How to Configure the Gantt Chart Plugin from Oracle’s BI Public Store for Oracle Data Visualization Desktop (DVD)

May 3, 2017

Author: Astha Patni, Performance Architects

Oracle’s Data Visualization Desktop (DVD) supports custom visualizations to satisfy the requirements of developers and end users. These plugins are available on Oracle’s BI Public Store. Within this website, Oracle provides a variety of data analysis and visualization plugins that can be installed on a user’s local client installation.  Once installed, these plugins are immediately visible within DV Desktop.

Oracle BI Public Store

In this example, we will add a new visualization called “Gantt Chart” into DV Desktop and demonstrate its features and options.  The Gantt chart visualization is a type of chart that illustrates the breakdown of a project into its tasks and sub-tasks. This chart illustrates the start, end, and duration of tasks within a project. The Gantt chart is one of most commonly used visualization to depict the timeline for tracking projects.

The process of installing the plugin begins by clicking on the “Gantt Chart” icon in the Oracle BI Public Store.  This will display a brief description of the plugin and a link to download the zip file.

After the download completes, the zip file is copied to a plugin directory under the user’s DV Desktop local application directory.   For example, for the Administrator user, the directory would be:


Once the plugin zip file has been copied to the above directory, start or restart DV Desktop and the “Gantt Chart” visualization will be immediately available for use in new or existing DV Projects.

To demonstrate the Gantt chart, we will use a sample “Project Management” Excel sheet as a data source. The spreadsheet has information about the different projects implemented in an organization. Below is the sample data:

The first step is to import the data source into DVD. Create a new data source and browse the Excel spreadsheet using the “File” option.

Before accepting the data set, validate the data type of all the fields. In this case, “Resource” and “Cost” were coming as attributes, so they are changed to “Measure” for aggregation purposes. You can also change the metadata after import in case it is missed in this step. Click “OK” to accept the below data set.

Create a new project using the “Project Management” data source. Select these three fields: “Start Date,” “End Date” and “Project Name.”  It is important to select three fields including two dates and one attribute to prevent display issues with the “Gantt Chart” visualization.

The resulting visualization shows the attribute field spans across the start date and end date.  In this example, Project 1 is extended across the duration of 116 days, which the difference between the minimum start date of the task “Development” and the maximum end date of the task “Testing” against Project 1. Also, “Task” is not yet included in the chart so only a single bar can be seen against each project.

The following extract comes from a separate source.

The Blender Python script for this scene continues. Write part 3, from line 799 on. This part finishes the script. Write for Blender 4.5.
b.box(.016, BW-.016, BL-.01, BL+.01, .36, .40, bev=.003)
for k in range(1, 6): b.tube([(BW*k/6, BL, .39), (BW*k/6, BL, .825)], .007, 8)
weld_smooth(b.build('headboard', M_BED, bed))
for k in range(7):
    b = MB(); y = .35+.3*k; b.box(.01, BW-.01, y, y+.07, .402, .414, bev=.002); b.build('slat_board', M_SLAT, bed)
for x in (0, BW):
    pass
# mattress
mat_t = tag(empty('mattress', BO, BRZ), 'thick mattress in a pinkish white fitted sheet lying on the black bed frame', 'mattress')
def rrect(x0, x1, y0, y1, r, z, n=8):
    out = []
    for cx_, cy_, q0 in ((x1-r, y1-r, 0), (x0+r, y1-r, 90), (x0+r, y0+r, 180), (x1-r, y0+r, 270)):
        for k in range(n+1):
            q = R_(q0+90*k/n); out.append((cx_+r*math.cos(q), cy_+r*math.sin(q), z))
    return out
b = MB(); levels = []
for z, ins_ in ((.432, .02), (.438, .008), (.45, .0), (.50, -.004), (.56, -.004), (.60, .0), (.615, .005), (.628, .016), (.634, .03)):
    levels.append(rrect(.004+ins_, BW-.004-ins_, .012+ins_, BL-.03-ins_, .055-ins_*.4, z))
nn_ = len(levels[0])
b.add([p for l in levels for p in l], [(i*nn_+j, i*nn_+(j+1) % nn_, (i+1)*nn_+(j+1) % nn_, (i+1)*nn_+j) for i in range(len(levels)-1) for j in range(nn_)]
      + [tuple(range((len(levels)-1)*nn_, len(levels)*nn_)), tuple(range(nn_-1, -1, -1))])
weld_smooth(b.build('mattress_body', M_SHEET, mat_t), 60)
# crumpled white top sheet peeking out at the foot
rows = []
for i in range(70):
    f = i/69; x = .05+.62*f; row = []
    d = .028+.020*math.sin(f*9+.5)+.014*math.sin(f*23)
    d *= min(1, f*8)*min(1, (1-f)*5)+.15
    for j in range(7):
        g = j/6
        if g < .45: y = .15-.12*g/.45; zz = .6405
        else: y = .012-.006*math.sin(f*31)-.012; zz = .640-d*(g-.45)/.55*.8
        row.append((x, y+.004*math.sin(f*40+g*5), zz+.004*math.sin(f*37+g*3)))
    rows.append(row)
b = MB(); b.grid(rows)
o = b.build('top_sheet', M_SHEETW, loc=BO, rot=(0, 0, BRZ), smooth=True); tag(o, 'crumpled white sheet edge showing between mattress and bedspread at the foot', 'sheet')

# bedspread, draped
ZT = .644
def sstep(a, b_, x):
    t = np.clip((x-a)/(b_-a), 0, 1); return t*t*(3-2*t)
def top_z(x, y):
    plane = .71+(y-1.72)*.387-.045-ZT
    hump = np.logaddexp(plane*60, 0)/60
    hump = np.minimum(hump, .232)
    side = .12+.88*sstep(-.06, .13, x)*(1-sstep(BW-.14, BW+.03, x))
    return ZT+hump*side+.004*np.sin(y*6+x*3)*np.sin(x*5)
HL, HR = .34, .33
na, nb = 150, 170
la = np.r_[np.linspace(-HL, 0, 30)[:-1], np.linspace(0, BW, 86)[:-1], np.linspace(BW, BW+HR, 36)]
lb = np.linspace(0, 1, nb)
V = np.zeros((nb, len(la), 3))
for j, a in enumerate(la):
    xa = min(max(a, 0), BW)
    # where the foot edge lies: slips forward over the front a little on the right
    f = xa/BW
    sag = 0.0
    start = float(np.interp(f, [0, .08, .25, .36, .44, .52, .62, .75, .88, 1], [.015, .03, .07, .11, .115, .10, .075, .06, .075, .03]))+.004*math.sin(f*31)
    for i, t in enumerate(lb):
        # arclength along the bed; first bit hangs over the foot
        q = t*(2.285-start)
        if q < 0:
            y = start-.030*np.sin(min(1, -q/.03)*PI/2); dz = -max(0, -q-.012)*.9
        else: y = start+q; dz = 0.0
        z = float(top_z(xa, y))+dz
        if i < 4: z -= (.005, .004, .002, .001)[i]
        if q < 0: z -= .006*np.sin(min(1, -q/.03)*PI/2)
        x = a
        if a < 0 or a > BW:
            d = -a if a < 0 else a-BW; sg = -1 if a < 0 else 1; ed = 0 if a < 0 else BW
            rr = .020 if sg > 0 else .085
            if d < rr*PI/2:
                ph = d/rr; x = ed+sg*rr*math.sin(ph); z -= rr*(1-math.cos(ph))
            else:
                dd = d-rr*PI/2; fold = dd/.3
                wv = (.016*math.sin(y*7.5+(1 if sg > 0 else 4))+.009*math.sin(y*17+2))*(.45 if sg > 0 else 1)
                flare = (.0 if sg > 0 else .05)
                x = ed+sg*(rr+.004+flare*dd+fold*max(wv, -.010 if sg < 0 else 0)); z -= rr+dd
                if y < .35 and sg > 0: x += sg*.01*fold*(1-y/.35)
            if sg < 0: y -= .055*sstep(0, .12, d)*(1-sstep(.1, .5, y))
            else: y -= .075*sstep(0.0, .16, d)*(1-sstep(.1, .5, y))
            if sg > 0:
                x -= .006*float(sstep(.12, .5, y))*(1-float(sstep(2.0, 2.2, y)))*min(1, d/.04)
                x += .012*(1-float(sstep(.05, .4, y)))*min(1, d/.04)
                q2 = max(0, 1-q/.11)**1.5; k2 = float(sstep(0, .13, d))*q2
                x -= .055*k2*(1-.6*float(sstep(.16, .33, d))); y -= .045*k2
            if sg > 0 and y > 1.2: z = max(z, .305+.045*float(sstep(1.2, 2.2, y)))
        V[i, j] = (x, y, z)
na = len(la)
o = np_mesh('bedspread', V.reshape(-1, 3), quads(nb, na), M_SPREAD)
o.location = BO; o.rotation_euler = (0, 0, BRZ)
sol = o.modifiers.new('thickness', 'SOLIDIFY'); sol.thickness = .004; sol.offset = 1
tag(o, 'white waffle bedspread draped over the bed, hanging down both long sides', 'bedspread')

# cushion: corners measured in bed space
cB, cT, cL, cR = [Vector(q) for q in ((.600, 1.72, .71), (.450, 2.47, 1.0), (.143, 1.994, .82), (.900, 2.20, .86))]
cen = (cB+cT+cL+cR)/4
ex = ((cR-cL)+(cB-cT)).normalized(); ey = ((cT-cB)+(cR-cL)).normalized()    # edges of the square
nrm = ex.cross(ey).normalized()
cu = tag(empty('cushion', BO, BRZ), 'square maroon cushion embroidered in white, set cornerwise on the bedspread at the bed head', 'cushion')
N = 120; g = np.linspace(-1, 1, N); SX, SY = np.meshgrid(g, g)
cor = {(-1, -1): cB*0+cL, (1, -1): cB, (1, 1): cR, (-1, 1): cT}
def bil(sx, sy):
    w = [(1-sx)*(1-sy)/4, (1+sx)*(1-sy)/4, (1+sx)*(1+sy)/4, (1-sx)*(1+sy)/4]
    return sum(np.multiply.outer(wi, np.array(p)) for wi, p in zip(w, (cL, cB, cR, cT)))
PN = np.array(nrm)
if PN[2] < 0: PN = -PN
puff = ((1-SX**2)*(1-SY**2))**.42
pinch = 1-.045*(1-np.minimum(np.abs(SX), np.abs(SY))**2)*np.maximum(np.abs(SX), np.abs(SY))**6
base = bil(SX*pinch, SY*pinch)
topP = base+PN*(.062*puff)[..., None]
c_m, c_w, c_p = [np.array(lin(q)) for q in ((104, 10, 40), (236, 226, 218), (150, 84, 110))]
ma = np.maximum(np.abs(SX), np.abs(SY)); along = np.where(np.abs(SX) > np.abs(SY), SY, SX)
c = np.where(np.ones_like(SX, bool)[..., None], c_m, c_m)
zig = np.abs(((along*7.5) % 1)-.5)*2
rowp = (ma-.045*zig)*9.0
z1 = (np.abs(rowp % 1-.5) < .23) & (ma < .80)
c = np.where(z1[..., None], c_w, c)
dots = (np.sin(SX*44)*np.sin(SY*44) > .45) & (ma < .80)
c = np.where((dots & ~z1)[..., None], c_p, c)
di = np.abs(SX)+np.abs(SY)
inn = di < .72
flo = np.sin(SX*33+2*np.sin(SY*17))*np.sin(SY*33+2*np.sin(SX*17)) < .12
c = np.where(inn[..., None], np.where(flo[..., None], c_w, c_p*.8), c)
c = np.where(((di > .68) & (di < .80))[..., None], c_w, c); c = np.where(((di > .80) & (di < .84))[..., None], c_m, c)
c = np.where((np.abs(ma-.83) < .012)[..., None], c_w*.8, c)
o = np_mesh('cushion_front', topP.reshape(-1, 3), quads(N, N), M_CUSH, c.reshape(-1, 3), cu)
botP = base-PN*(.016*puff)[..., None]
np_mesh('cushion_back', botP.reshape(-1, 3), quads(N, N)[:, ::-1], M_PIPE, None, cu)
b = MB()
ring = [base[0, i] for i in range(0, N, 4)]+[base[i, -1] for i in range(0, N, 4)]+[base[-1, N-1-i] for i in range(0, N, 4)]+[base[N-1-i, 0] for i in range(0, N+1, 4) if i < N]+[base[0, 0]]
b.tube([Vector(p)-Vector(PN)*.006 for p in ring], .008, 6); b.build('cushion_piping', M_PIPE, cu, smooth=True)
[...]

Add the metrics in the “Values” section. In the example below, the two metrics are “Resource” and “Cost.” Measures at the “Task” level as per the data set are summed up to the “Project” level. To show the summed-up value, metrics are identified with “**sum.”

Validation with the data source confirms that “Resources” involved in Project 1 are 37 and “Cost” is $44,000.

The only properties that can be changed on the “Gantt Chart” view are the major axis and minor axis. These can be changed to years, quarters, months, weeks, or days. Other properties are common to all the other visualizations like auto fit, canvas properties, etc.

Next add the “Task Name” to the “Color” section. This splits all of the projects into their respective tasks showing that each project has multiple tasks. Each task under a project is represented by a bar with metrics on it. For example, one of the bars for Project 1 shows “** sum” for the metrics as the same task “Development” has two rows in the datasource.

In conclusion, it can be useful to study the different type of visualizations available in the Oracle BI Public Store to determine which ones are best suited to view a certain data set. No complex configuration is required for these visual images, and these display the data in constructive ways.  It is worthwhile to have a weekly glance at the Oracle BI Public Store to be up-to-date on the different visualizations introduced in the Oracle BI world.